El intento fallido separatista

En la incertidumbre que siguió al caótico referendo independentista de Cataluña, el presidente del gobierno regional, Carles Puigdemont, quiso quedar bien con Dios y con el diablo. Su muy esperado discurso ante el Parlamento regional, en el que había prometido declarar la independencia, terminó convertido en un confuso intento de aplacar a sus aliados nacionalistas radicales de Candidatura de Unidad Popular (CUP) sin enemistarse más con el Gobierno central en Madrid. No logró ni lo uno ni lo otro.

Es verdad que Puigdemont declaró un estado catalán “en la forma de una república”. Pero inmediatamente “suspendió” la declaración, para permitir negociaciones con el Gobierno español.

Para este, el discurso de Puigdemont fue una declaración implícita de independencia, y para la impaciente CUP, una traición inadmisible. Ahora es muy probable que el Gobierno central invoque el artículo 155 de la Constitución española, que le permite tomar control directo de Cataluña, medida que indudablemente alentará más agitación civil.

Históricamente, la independencia nacional suele ser resultado de procesos de descolonización violentos, incluso cataclísmicos. Los nuevos estados nacen casi invariablemente en un contexto de sangre, sacrificio y privaciones. En el caso de la ex Yugoslavia, los estados independientes surgieron de una guerra civil que incluyó un genocidio. Las naciones esclavizadas también recuperan la soberanía cuando fracasan los estados y se derrumban los imperios. Las rupturas amistosas, como la de Checoslovaquia, o la que separó a Noruega y Suecia, por muy loables que sean, son una rareza histórica.

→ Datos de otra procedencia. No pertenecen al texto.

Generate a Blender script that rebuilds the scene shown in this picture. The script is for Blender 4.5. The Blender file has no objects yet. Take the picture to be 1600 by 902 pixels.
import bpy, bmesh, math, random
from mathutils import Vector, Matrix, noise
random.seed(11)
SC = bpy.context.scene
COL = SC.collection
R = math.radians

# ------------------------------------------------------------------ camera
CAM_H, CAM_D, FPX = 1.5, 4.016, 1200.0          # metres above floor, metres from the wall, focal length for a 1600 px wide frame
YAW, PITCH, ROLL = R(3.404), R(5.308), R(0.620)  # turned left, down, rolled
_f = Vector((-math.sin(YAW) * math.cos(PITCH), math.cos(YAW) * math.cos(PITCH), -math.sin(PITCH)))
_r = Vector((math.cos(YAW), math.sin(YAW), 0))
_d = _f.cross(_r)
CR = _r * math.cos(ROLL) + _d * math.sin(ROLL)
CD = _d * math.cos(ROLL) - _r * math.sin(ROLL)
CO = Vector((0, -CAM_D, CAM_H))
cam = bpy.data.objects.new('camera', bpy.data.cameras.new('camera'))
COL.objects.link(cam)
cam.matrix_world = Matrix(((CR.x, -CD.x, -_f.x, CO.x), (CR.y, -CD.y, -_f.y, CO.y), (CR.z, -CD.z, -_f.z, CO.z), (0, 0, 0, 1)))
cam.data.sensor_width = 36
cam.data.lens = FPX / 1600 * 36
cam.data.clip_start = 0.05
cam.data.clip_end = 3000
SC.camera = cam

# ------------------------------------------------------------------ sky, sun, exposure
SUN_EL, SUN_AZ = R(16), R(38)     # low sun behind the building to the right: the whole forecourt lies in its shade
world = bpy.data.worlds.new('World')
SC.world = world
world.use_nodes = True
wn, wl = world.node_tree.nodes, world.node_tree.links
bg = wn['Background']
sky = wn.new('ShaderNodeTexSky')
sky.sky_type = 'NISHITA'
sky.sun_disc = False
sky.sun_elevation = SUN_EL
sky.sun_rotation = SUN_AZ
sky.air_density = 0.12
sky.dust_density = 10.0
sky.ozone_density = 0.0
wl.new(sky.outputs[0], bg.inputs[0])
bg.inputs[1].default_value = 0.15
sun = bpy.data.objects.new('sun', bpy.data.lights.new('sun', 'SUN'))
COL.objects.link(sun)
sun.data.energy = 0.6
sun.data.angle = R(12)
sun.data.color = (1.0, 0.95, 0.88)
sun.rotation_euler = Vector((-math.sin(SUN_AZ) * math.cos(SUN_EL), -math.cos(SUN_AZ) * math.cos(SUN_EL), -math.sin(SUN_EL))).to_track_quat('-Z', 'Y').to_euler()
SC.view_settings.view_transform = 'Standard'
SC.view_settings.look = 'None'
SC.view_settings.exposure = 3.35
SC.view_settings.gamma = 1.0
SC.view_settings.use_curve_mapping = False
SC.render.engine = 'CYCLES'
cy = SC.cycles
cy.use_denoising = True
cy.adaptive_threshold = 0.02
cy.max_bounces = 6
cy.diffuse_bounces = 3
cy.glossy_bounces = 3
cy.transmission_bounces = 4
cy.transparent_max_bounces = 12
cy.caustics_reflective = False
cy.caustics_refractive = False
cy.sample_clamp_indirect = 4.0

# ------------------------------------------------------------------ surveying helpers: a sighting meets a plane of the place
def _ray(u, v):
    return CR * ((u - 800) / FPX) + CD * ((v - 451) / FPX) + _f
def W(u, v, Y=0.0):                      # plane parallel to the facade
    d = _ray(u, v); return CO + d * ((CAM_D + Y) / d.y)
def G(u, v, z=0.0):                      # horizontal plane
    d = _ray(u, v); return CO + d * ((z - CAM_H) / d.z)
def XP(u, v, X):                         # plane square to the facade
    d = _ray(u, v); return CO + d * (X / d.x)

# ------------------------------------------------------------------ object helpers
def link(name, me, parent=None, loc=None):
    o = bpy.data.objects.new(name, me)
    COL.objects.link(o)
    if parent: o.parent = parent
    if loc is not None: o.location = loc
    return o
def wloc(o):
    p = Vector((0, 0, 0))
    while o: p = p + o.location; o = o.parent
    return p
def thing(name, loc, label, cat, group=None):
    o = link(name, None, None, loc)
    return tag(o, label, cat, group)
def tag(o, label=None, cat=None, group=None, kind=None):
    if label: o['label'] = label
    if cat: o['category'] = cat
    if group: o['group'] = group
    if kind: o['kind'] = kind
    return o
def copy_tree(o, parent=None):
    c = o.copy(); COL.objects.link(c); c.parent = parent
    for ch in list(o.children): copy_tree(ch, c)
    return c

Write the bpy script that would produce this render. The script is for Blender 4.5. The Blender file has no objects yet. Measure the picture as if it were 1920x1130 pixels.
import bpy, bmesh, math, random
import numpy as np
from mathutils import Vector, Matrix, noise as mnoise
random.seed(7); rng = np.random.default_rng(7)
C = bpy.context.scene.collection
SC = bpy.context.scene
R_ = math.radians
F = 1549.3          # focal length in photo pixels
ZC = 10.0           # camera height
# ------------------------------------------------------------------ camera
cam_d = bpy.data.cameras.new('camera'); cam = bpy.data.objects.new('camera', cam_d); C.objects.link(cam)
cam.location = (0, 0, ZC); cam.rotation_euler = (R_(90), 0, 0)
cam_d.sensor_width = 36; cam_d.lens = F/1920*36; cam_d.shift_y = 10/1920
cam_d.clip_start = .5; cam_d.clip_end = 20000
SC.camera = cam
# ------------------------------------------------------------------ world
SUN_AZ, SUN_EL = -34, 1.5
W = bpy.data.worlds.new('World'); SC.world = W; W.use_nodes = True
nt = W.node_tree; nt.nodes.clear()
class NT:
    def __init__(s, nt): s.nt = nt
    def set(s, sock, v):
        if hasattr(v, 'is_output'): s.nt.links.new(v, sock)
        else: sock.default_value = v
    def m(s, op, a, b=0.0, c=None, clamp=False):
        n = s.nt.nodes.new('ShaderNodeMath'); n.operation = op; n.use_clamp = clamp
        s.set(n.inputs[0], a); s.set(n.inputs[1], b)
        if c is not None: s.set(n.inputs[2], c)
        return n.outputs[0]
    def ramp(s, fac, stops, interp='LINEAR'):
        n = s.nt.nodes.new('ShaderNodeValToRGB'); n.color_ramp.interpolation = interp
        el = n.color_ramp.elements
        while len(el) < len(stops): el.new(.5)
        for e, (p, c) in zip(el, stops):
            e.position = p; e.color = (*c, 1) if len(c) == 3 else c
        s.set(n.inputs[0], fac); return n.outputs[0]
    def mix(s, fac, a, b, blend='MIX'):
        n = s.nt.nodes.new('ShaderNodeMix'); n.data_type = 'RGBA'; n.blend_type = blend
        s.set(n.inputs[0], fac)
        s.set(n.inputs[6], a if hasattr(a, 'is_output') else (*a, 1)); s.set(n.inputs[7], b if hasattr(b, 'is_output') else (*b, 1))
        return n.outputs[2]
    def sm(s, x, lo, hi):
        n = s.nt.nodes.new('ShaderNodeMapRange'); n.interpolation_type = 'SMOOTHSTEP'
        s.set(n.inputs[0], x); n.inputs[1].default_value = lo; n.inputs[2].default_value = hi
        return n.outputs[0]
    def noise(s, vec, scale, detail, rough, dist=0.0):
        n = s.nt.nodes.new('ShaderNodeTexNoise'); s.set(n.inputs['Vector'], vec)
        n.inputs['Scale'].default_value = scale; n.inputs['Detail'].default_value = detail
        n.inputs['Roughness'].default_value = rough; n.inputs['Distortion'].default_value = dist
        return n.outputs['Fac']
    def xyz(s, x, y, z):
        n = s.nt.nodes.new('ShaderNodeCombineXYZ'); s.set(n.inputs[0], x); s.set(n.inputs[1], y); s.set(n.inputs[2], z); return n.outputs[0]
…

El intento independentista de Cataluña (como es probable que Puigdemont sepa) carece de un impulso revolucionario, como el que caracterizó las luchas de los movimientos nacionales a lo largo de la historia. Detrás de la reciente oleada nacionalista en Cataluña hay demandas reales, y otras, en algunos casos, imaginarias. Pero el proyecto independentista refleja ante todo extravagantes sueños de grandeza de las élites catalanas y soberbia hacia los inferiores españoles. Esas élites deberían preguntarse ahora si sus partidarios de clase media serán capaces de soportar bloqueos, fuga masiva de capitales (que ya se produce), caída del nivel de vida y enemistad simultánea con España y con Europa.

Cataluña no es una nación oprimida, ni es España un estado fallido. Invocar la larga dictadura del generalísimo Francisco Franco (de lo que ya pasaron cuarenta años) es un endeble intento de disfrazar las pretensiones económicas de los separatistas y su inflado sentido de superioridad cultural. Cataluña no tiene motivos de disputa legítimos con el Gobierno español por las finanzas o los atributos de la autonomía. Es verdad que el gobierno en Madrid debió manejar mejor el conflicto catalán, apelando a la política y no solo a las leyes, pero la disputa no se acerca en lo más mínimo a un nivel que justifique la independencia.